A Brush With Nostalgia

Artist Cindy Rizza is reawakening American realism with poetic, nostalgic still lifes.
Studioshotii

Artist Cindy Rizza surrounded by her still lifes, including Blooming (oil on canvas, 38” x 60”).

The magic happens in an unassuming field at a friend’s farm in Southern New Hampshire.

Cindy Rizza pulls up in a pickup truck filled with chairs and a pile of blankets sourced from thrift stores or eBay. “I probably look a little crazy out there with the bugs, trying to create a composition with a background or mood that I like,” says the 40-year-old artist with a laugh.

She photographs her compositions — fabrics on an antique chair, sundresses hanging on a clothesline, a 1970s-era folding chair — to capture the light. Her preference is for a bold light source (having spent her school-age years in Maine, she notes Andrew Wyeth as a strong influence).

“I might take 200 photos in a day, and maybe I’ll get one painting out of it — it’s very hit or miss,” she admits. The next step in her creative process is to reassemble the objects in her studio, a quiet space above the garage in the Goffstown home she shares with her husband and two daughters.

Teatowels

Tea Towels (oil on linen, 24” x 30”).

Her paintings are typically life sized. Depending on the subject matter, they range from eight inches to four feet. They are realistic, with incredible detail (a large blanket stack painting takes on average about 150 hours, sometimes more). However, they fall short of hyper- or photorealism. “If you view my work up close, you can still see the brush strokes,” she says.

Rizza enjoys mixing patterns and textures and welcomes the challenge of capturing stitches and fuzz and shadowed folds. “I’m at that place in my career where I can figure out how to paint
something methodically, step by step. After thousands and thousands of hours of trial and error, I can confidently say that I’ve put in the time,” contends the artist, who received her BFA from the New Hampshire Institute of Art.

In choosing her subject matter, she is driven by her eye for nostalgia and by examining the comforts of home. Instead of the more typical vase of flowers or bowl of fruit, she opts for more domestic finds like antique chairs, dressers, china, afghans, quilts, doilies and tablecloths.

And while a handmade quilt or a vintage tablecloth presents as a warm, positive visual, Rizza points out that,
depending on the viewer’s perspective, her paintings can evoke sadness, discomfort and vulnerability in equal measure. Nostalgia triggers thoughts about the passage of time, redundancy, bygone
eras and lost loved ones.

Domestic

Domestic (24” x 24”, oil on linen) exemplifies Rizza’s exploration of the home as both sanctuary and boundary.

Placing these objects in a field, flanked by grasses, adds yet another layer of thematic complexity.
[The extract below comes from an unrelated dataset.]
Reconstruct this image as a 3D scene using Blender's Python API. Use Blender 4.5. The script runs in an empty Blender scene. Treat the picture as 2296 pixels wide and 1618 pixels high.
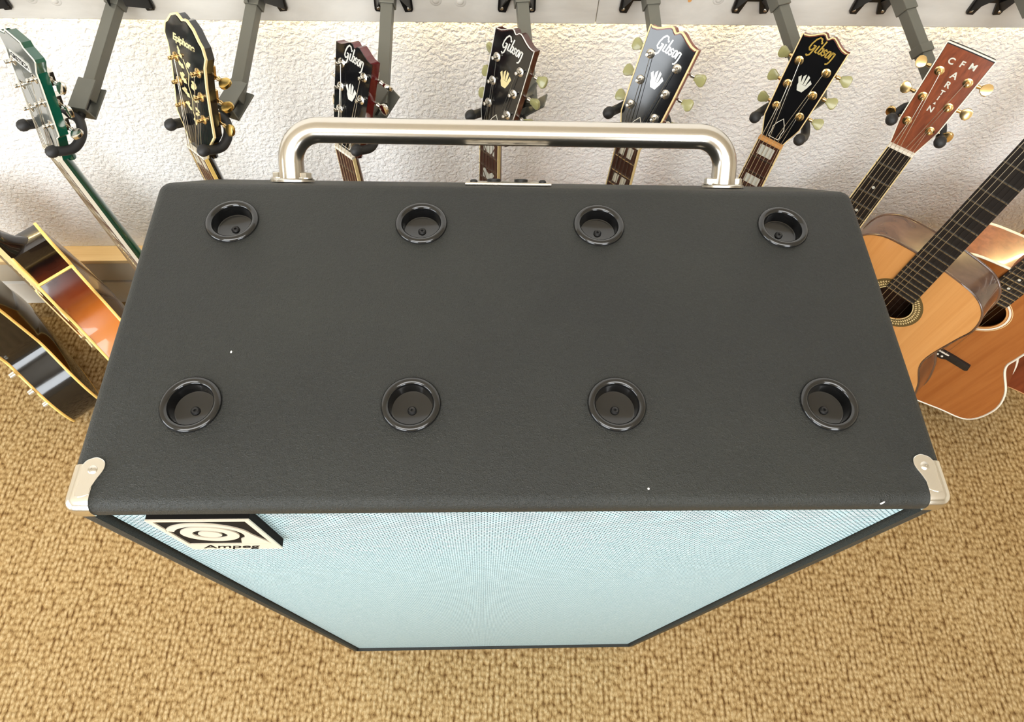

As Rizza writes in her artist statement: “When juxtaposed with natural settings outside of their native interior habitats, these heirlooms transcend their functions to become identities in themselves, creating order and beauty in an unmanageable world.”

Her genius is that she uses time-worn materials to generate a contemporary and fresh body of still-life work. Not surprisingly, the international art world is taking notice. Just this past summer, Rizza showcased 24 works at a solo exhibition at Galerie Mokum in Amsterdam. She is also represented by George Billis Gallery in New York City.

She tends to work seasonally to give her creative self time to recharge. But her need to explore new ways of rendering still life pulses constantly through her mind. Rizza is happiest in that meadow, her collected objects in tow, ready for that next painting.